Last weekend I went down to Hollywood Florida to audition for The Biggest Loser. I went last year and met two women with whom I am still friends. In fact this year I auditioned with one of them as a team. But I've got to tell you, the whole thing was a big fat rip off; pun intended.
We waited in line five hours outside of the Hard Rock Casino, enduring disparaging looks from drunk asses staggering their way home at five in the morning. If you are hammered, shoeless, alone, no purse or phone, with your too tight, I guess you could call it a dress, caught in your cottage cheese ass crack, while your fake boobs bounce precariously out of the top of your hooker red garb, and you stumble past a line of fatties three or four times, while looking for your car or your pimp or whatever, I don’t think you should throw nasty looks. At least the queue of chunks was looking for a way to help themselves.

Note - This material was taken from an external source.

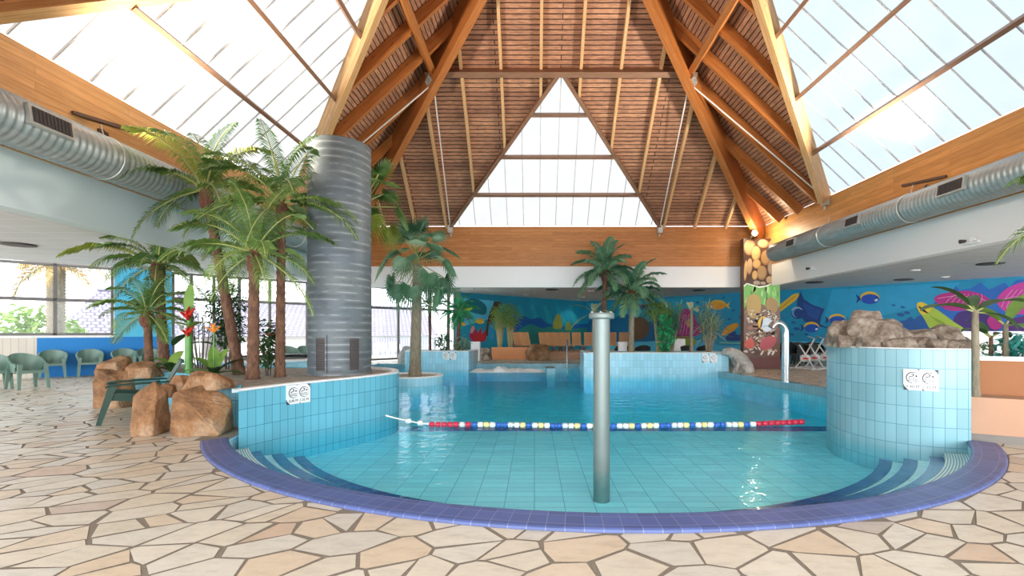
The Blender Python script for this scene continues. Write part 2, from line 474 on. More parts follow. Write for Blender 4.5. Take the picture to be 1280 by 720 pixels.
def mk_rooftile():
    t = NT('grey_violet_roof_tiles')
    br = t.n('ShaderNodeTexBrick'); br.offset = .5
    br.inputs['Scale'].default_value = 1; br.inputs['Brick Width'].default_value = .3; br.inputs['Row Height'].default_value = .34
    br.inputs['Mortar Size'].default_value = .045
    br.inputs['Color1'].default_value = (.22, .205, .25, 1); br.inputs['Color2'].default_value = (.27, .25, .29, 1); br.inputs['Mortar'].default_value = (.11, .10, .14, 1)
    t.l(t.coord('uv'), br.inputs['Vector']); t.pbr(br.outputs[0], .7); return t.mat
M['rooftile'] = mk_rooftile()
M['terrace'] = plain('pale_terrace_slabs', (.62, .60, .56), .7, 0, .06, 1)
M['lawn'] = plain('hedge_green', (.20, .30, .12), .8, 0, .3, 3)
# ================================================================== ROOF
CX, CY, HW, Z0, RISE = .8, 10.24, 8.1, 5.5, 7.63
def face_pt(face, s, t, off=0.0):
    out = HW * (1 - t); z = Z0 + RISE * t
    nl = math.hypot(RISE, HW); no, nz = RISE / nl, HW / nl      # outward normal of the slope
    o = out + no * off; z += nz * off
    if face == 'back': return Vector((CX + s, CY + o, z))
    if face == 'left': return Vector((CX - o, CY + s, z))
    if face == 'near': return Vector((CX + s, CY - o, z))
    if face == 'right': return Vector((CX + o, CY + s, z))
SL = math.hypot(HW, RISE)
def face_normal(face):
    nl = math.hypot(RISE, HW); no, nz = RISE / nl, HW / nl
    return {'back': Vector((0, no, nz)), 'left': Vector((-no, 0, nz)), 'right': Vector((no, 0, nz)), 'near': Vector((0, -no, nz))}[face]
H2 = HW / 2
roofs = {}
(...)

Then there was the lanky waif who asked what the line was for. Pestered by the reproachful inquiries, on of the portly crew informed the poor witless imp that we were all waiting for the cupcake eating contest to start. This drew only minor snickers until she doubled back and queued up with the rest of us. She did look rather hungry. Her boyfriend soon rescued her and whisked her off in pursuit of a hot sign at Krispy Kreme.
Despite the onlookers, the first three hours in line weren’t too bad. We laughed, told stories etc., but then the sun came over the building behind us. We spent the next two hours standing in the south Florida sun trying to keep our hair and makeup looking good for our audition. Audition…what a load of crap. When we finally did get inside, we waited more and then we were herded into an arena where we had to run a gauntlet of vendors hawking everything from fat burning water to diet programs to sugar free chocolates. (The chocolates were actually pretty good.) All that time in line and then we have to walk through a live infomercial just to get two, regulated by a girl with a stop watch, minutes with a casting person. And, there were eight of us in each group, so that gave you like thirty seconds to “audition”.
At first I was disappointed that we did not get picked, but now that I think about it I am relieved. One day I will be a healthy weight, I will be published and maybe even sort of famous. So, do I really want clips of me in spandex shorts and a sports bra all over You Tube? I think not. Or more realistically; do I want everyone where I or my husband work to know exactly how much I weigh? I’d rather give you my checking account number.
So that’s it for my attempts to humiliate myself on national TV. Unless of course I get the call from Deal or No Deal; I would so take the deal at any offer over $250k.